While being in the dock as the most high profile war crimes suspect at the International Criminal Court, Jean Pierre Bemba Gombo’s stepmother passed away in early January. On Monday, judges in The Hague allowed him to attend the requiem mass in Waterloo, Belgium.
By Thijs Bouwknegt
Bemba attended his stepmother’s funeral with his wife and five children, who live in Belgium. But despite the secrecy surrounding his release, some five hundred people had gathered at Waterloo’s Saint-Paul Church, including Congo’s Deputy Prime Minister Mobutu Nzanga. A good number of Belgian and Congolese journalists covered the event, with flashing cameras mainly pointed at Bemba.
Bemba, who is on trial at the ICC for overseeing a campaign of murder, rape and plunder in the Central African Republic (CAR), was back in The Hague at the end of the day. His trial resumed Tuesday, with a witness recounting how Bemba’s soldiers gang-raped her, killed her brother and looted property from their house in the CAR’s capital Bangui. With a psychologist on her side, ‘Witness 87’ testified incognito and with voice distortion.
It was the second time that Bemba was allowed to attend a funeral in Belgium. He travelled to Brussels after his father passed away in July 2009 while being in pre-trial detention. ICC prosecutors raised their objections to Monday’s release because they were concerned it would enable Bemba to identify prosecution witnesses. They also cited risks that he would not return to court.

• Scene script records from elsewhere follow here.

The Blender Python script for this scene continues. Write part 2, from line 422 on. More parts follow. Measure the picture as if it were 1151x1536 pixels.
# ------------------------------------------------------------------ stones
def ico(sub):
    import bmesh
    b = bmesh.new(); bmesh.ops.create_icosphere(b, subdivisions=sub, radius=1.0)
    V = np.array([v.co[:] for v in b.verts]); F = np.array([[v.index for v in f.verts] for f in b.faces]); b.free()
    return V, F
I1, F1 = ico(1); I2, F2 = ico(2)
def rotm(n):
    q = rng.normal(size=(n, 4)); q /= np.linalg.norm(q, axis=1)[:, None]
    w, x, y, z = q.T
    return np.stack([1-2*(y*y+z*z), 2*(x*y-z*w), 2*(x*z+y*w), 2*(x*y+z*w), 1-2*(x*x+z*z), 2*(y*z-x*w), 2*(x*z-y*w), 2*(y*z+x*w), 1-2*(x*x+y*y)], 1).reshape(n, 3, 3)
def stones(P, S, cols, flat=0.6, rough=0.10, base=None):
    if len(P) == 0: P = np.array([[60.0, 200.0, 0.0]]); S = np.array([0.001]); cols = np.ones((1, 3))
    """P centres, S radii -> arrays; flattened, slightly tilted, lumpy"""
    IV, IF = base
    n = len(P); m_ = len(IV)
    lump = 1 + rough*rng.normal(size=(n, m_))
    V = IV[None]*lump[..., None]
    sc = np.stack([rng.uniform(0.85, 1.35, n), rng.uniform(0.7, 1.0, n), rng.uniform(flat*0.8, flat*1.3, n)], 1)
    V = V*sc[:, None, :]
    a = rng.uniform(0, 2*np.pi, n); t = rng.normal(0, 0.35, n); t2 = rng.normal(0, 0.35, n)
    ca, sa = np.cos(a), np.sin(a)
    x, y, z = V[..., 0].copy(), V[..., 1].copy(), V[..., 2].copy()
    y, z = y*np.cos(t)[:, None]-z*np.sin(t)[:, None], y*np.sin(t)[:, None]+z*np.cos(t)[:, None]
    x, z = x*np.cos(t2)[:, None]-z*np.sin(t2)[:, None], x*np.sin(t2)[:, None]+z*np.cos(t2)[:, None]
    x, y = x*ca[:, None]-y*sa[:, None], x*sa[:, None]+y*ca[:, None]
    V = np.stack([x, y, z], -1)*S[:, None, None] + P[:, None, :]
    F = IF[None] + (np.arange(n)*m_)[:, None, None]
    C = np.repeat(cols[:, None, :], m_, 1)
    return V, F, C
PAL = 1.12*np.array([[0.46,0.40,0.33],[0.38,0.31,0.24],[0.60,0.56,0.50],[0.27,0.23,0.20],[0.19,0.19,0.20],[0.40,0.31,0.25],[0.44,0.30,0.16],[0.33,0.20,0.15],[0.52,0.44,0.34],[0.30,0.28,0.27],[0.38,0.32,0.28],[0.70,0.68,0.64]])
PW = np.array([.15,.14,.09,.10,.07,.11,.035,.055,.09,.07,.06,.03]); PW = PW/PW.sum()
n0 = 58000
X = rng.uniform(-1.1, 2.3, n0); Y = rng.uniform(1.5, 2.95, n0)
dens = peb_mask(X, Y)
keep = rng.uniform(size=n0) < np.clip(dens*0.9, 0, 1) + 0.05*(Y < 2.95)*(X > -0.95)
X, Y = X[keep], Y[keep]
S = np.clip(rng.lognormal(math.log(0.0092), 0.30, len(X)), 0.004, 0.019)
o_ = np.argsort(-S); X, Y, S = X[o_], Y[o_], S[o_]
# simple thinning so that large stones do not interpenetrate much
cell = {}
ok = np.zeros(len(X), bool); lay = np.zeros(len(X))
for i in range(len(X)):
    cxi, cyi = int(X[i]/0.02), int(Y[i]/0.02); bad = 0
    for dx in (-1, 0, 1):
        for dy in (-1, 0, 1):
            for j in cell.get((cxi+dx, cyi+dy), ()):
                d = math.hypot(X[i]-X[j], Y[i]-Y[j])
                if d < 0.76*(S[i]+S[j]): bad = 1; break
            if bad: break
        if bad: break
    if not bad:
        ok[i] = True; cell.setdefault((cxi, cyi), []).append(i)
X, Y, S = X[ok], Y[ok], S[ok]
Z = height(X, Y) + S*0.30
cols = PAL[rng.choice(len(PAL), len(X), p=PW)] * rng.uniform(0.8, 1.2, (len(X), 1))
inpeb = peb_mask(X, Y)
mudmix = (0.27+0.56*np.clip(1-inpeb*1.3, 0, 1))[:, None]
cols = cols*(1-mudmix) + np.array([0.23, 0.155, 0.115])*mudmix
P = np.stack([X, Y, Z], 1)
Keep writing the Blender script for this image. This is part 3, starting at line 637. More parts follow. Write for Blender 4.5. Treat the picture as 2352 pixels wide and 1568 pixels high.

But ultimately the three judges hearing Bemba’s case allowed him to go to Belgium for “humanitarian reasons”, albeit under strict conditions. Bemba, accompanied by court officials, was only allowed to communicate with close family members, and had to pay for the journey out of his own pocket.
Bemba, 48, has worn many hats: business tycoon, warlord, vice-president. Currently, he still has a seat in the Democratic Republic of Congo’s senate. He stands trial for ordering his Movement for the Liberation of Congo (MLC) militia to rape, murder and plunder in the CAR. He got involved in the CAR in 2002 when President Ange-Félix Patassé asked him to help fight a rebellion by then-General François Bozizé. During the brutal conflict that unfolded, all sides committed large-scale human rights violations against civilians. Bemba’s troops - better known in the CAR as Banyamulengue - left the country in March 2003. Bozizé took power after a coup while Pattasé went into exile in Togo.
Until now, Bemba is the only person to go to trial for atrocities committed in the CAR. Human rights organisations have criticised ICC Chief Prosecutor Luis Moreno Ocampo for only indicting Bemba and not going after Central African suspects. Critics have also called it a “missed opportunity” that court prosecutors did not charge Bemba with any crimes his MLC forces allegedly committed in the DRC’s Ituri region.
Bemba spent his privileged childhood in Brussels, Kinshasa and the northern Congolese border town of Gbadolite. After studying business in Brussels, he soon managed to become one of the richest men in the DRC in the 1990s when he was former President Mobutu Sese Seko’s personal assistant. But following the 1997 takeover by Laurent-Désiré Kabila, the multi-millionaire fled to Uganda where President Yoweri Museveni helped him create his rebel group. In just a few months, the group captured and controlled parts of northern DRC during the 1998-2003 civil war and made Gbadolite its headquarters.
Bemba laid down his weapons in 2003 and was elected one of the four vice-presidents within the Congolese transitional government. In 2006 he ran for president but lost, with very narrow margins, from Joseph Kabila. The following year Bemba was elected as senator. Meanwhile, relations between him and Kabila soured, culminating in clashes between the army and Bemba’s militia later that year. Bemba fled to Portugal, and was arrested in 2008 in Brussels.
It took almost three years for the case to go to trial. Bemba’s lawyers contend that the case is politically motivated in order to remove him from future elections. They have tried to challenge the admissibility of the case, arguing that in 2004 a Bangui court decided not to start proceedings for the same crimes. ICC Appeals judges, however, in October 2010 paved the way for the trial to start, citing orders from both Bangui’s Appeals Court and Court of Cassation who had ruled that the case should be referred to the ICC.
As Bemba is on trial, the CAR’s former enemies Bozizé and Pattassé have entered the stage of a new battle as both stand candidate for this month’s polls. Posters and banners, carrying their names, went up Monday as campaigning kicked off for presidential and legislative elections on January 23rd.